### CHALLENGE
Reproduce the lines from the one bearing "Write a Blender" through the one bearing "COL = sc.collection", inclusive. Copy them exactly; include no other line.

(Rows from a 3D scene dataset)
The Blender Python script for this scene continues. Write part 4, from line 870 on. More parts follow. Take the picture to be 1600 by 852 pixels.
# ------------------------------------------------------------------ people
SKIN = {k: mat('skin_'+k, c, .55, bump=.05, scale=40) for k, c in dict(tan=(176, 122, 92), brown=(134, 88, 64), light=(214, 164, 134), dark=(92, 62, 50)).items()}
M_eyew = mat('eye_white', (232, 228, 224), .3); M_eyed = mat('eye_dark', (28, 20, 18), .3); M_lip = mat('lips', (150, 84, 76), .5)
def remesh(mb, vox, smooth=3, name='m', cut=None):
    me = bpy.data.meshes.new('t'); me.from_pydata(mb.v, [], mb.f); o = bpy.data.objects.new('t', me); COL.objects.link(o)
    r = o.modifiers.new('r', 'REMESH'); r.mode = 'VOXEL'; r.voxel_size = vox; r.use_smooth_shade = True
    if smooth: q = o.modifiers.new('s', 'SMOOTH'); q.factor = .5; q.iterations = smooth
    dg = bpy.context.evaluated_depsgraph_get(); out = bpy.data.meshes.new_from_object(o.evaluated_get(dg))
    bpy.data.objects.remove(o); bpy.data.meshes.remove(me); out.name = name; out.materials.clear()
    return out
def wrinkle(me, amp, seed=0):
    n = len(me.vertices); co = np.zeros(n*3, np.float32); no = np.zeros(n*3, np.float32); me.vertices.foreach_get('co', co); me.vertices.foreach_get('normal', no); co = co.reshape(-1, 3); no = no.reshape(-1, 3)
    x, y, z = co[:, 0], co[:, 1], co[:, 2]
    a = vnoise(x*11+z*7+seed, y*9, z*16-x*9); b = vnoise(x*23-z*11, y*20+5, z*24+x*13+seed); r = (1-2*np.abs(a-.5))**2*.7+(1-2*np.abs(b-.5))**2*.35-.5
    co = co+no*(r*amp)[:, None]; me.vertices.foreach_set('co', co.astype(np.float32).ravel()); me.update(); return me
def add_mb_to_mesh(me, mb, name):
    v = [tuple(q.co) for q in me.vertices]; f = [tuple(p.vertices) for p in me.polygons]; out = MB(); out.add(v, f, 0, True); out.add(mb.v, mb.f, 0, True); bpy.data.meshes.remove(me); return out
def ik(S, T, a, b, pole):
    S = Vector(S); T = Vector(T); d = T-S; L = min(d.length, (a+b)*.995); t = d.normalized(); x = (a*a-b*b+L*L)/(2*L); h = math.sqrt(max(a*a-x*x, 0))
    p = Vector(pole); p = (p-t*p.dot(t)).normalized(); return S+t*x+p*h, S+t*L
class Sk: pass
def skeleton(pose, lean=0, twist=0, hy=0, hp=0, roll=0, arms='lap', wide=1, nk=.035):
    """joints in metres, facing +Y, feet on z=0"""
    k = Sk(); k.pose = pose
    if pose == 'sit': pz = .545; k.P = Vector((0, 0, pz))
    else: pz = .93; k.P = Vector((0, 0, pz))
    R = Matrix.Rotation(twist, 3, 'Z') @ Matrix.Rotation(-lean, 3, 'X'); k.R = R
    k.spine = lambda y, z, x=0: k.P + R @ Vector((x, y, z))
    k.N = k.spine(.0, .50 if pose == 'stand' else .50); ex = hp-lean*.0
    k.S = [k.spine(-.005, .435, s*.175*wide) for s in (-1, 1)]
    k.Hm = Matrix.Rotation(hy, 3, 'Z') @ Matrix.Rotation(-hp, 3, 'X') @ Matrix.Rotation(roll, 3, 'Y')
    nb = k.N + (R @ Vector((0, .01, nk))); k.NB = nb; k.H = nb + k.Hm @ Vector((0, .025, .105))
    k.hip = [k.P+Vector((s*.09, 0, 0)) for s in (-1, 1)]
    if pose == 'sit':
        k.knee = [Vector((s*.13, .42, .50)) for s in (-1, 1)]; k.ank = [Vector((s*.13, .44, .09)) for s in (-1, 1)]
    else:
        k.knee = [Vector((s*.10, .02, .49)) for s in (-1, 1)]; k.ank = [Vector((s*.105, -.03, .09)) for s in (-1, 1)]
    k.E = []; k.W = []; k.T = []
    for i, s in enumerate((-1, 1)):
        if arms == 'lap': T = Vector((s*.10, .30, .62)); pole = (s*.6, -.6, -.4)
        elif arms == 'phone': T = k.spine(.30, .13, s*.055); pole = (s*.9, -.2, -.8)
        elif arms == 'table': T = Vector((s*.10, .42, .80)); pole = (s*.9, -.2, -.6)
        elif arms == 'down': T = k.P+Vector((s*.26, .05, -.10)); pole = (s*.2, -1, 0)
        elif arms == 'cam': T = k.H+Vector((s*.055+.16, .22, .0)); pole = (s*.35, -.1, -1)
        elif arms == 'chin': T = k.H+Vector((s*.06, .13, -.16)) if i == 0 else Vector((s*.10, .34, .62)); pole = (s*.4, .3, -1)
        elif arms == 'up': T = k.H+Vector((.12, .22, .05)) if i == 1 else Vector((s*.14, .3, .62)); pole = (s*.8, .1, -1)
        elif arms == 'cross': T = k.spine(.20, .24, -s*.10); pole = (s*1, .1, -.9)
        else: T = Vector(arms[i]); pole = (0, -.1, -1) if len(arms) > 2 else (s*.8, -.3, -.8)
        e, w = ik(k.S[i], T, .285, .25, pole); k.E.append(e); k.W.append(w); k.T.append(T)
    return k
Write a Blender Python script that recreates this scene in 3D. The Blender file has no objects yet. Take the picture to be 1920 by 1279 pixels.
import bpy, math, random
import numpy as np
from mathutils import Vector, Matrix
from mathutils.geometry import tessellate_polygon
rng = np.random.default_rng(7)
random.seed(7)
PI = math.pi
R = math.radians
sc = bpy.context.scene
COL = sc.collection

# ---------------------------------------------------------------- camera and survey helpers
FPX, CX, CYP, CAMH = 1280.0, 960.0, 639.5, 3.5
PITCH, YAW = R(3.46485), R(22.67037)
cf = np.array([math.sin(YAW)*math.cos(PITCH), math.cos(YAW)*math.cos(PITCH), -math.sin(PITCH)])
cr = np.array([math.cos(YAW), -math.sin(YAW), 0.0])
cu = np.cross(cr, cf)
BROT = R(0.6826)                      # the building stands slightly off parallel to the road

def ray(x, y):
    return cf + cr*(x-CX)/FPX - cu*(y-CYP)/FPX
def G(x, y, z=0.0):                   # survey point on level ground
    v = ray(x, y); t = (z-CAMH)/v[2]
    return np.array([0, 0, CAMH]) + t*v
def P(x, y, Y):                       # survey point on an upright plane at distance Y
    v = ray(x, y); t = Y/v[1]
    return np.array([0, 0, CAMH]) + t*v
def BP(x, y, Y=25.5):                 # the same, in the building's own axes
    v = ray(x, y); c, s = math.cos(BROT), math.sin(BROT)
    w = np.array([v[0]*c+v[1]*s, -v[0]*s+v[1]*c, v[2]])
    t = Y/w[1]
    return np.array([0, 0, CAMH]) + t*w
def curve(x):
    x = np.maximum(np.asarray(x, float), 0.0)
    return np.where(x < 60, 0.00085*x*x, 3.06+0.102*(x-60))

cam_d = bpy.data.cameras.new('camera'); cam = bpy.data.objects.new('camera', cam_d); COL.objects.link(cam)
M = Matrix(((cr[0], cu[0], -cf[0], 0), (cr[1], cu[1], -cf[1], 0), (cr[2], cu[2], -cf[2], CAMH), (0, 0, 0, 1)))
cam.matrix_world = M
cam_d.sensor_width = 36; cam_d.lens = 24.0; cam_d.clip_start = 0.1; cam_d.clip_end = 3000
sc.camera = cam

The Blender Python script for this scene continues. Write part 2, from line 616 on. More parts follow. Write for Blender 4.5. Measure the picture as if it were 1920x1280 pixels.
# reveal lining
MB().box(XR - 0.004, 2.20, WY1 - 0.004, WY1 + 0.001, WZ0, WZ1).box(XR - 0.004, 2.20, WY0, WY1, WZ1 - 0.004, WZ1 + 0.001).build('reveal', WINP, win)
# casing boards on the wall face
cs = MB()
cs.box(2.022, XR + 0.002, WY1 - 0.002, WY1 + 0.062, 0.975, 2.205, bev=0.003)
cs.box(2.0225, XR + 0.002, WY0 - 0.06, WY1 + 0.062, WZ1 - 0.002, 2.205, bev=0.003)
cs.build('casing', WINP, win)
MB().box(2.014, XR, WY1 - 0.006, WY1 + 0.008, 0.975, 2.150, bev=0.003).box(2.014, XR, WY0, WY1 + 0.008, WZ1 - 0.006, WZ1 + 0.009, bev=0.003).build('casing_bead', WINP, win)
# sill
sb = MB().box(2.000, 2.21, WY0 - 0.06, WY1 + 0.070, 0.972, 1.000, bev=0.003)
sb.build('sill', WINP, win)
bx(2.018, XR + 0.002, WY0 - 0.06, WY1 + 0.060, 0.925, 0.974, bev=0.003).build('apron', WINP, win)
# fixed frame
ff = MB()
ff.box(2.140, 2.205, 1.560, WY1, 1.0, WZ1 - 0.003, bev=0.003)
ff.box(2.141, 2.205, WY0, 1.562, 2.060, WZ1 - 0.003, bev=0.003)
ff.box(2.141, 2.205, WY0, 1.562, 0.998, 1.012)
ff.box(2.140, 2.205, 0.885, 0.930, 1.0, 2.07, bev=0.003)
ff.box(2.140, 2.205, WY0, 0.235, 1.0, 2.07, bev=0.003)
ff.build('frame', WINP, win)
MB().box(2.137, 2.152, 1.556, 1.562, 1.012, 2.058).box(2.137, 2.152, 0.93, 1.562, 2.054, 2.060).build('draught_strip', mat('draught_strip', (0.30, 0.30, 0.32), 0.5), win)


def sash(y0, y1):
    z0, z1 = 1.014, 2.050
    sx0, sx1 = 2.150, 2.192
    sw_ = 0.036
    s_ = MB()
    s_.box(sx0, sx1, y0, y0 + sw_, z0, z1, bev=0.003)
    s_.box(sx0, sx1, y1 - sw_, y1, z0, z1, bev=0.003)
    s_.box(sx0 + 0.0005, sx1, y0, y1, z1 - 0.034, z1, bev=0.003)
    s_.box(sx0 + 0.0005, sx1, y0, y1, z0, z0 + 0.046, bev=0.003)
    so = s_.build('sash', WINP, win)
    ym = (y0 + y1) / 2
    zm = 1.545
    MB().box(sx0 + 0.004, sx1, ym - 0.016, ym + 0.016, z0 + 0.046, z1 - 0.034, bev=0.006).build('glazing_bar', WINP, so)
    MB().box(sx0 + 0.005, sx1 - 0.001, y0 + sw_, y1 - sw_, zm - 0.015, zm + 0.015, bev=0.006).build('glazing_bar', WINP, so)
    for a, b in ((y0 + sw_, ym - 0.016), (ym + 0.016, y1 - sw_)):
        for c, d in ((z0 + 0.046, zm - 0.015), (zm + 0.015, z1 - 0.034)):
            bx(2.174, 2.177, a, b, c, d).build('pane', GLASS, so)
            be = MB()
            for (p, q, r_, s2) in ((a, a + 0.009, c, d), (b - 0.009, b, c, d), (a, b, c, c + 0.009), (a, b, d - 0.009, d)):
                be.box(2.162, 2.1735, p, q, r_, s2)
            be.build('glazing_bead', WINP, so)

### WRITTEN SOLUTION
Write a Blender Python script that recreates this scene in 3D. The Blender file has no objects yet. Take the picture to be 1920 by 1279 pixels.
import bpy, math, random
import numpy as np
from mathutils import Vector, Matrix
from mathutils.geometry import tessellate_polygon
rng = np.random.default_rng(7)
random.seed(7)
PI = math.pi
R = math.radians
sc = bpy.context.scene
COL = sc.collection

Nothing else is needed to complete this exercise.